В более зрелом возрасте многие дети, воспитанные в таких семьях, переживали опыт обращения, связанный, по Гревену, с проецированием на Бога родительских характеристик (в чем правомерно усмотреть влияние психоанализа). Другая группа, менее патриархальная и более эгалитарная, которую Гревен характеризует как "умеренную", выступала за менее строгий подход к формированию воли детей, на которую родители стремились воздействовать скорее личным благочестием и примером. Будучи меньше сконцентрирована на грехе, эти предшественники либеральных протестантов стремились контролировать склонности детей, но не подавлять их. Наконец, третья группа, названная историком "аристократической", осыпала детей любовью и практиковала попустительский стиль воспитания, в лучшем случае стимулируя у молодежи самоутверждение и карьерные амбиции, а в худшем - развивая пороки и жизнь, преданную страстям.
(1) Leigh Heyrman С. Puritanism and Predestination Автор (известна также сопоставлением идеалов семьи и образования в различных протестантских направлениях) ссылается на новаторскую работу: Innes С. Creating the Commonwealth. N.Y.,1996
(2) См: Элла Г. В защиту Коттона Мезера: новый взгляд на дело Сейлемских ведьм.
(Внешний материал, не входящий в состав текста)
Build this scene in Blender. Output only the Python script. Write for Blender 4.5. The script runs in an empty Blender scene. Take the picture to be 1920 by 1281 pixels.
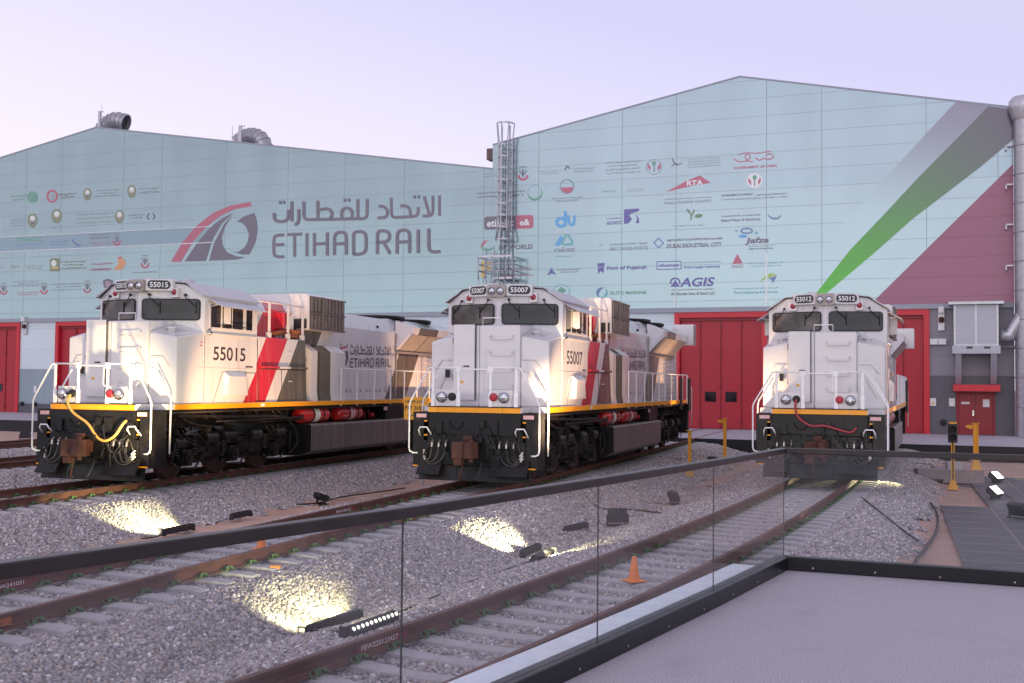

(3) Работа Яна Льюиса "Деятельное счастье" (1983), описывающее распространение в XVIII в. идеала брака по любви и доброты в воспитании детей, к сожалению, посвящена в основном англиканской (штат Вирджиния), а не пуританской общине. Для полноты картины следует упомянуть работу Барри Леви "Квакеры и американская семья" (1988), хотя она и посвящена движению, которое (по крайней мере до влияния на него протестантского фундаментализма) сложно назвать христианским. Леви противопоставляет "авторитарное" пуританское воспитание более либеральному квакерскому, целью которого было постепенно взрастить в детях "внутренний свет", имеющийся во всех людях. Также в отличие от пуритан, делавших упор на институты Церкви и школы, ранние квакеры особо подчеркивали роль домашней общины и возлагали задачу религиозного воспитания почти исключительно на родителей.